Naturally, I read the final Harry Potter volume with great delight (and a few tissues at hand too) and the book I’m recommending next month is going to be on the cotton-candy side, but now and again we must rise to a challenge and work at our reading. Honestly, it’s good for us.
Please email your thoughts, opinions, psychoanalytic insights, or just whatever is on your mind book-wise to me at booktalk@aarp.org.
Recommended by the Empress of BookTalk
The Rise of American Democracy: Jefferson to Lincoln
by Sean Wilentz
This is a LARGE book (over 900 pages if you count the notes) and I admit I’m not quite done, although I’ve been plugging away at it for a couple weeks now. The subject is large too – how the American Revolution led to a wobbly government, taking a few years to find its feet. How close we came a few times to collapse.

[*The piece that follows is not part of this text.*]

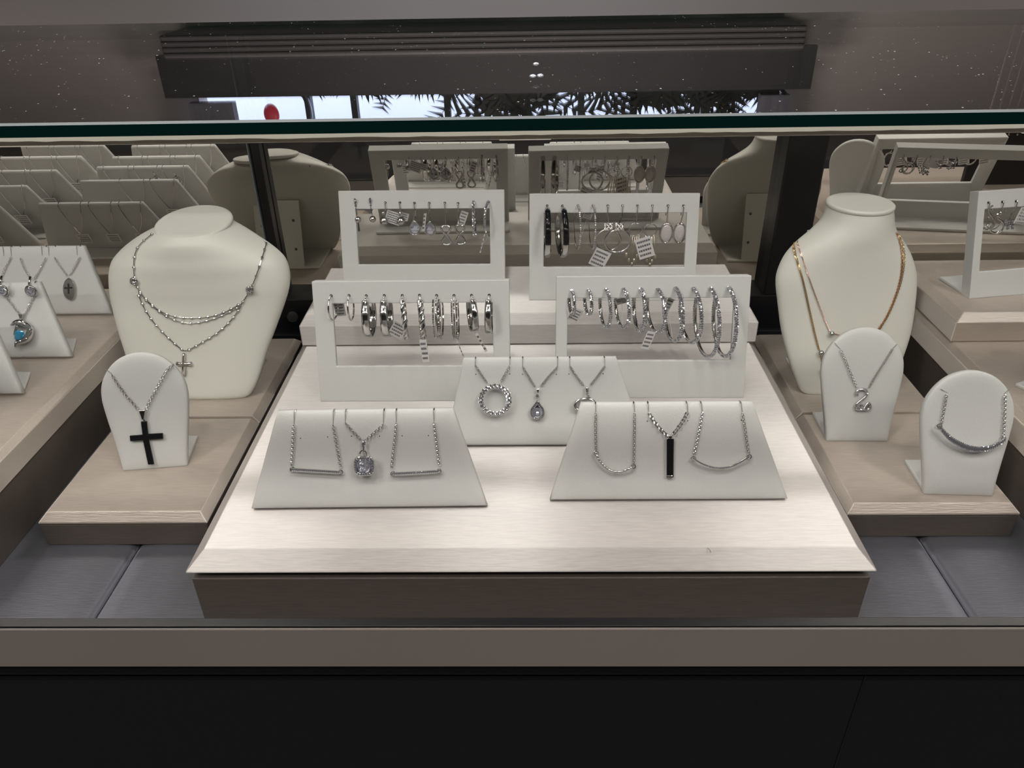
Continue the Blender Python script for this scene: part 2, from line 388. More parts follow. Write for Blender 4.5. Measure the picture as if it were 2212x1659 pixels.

How often citizens were disappointed in leadership.
That period between the Founding Fathers and the Civil War has always been a bit murky to me and I was looking for a single volume to lend some clarity.
Wilentz focuses on political issues more than cultural ones and that may explain why I’m not galloping along – politics of the early 19th century seem as twisty and surprisingly personal as things that are going on today!
Choices made for economic reasons (and Wilentz focuses a lot on the economy) have repercussions that surface years later. The slavery-abolitionist conflict is allowed to fester for decades without resolution. America is both a glorious success and a haphazard mess.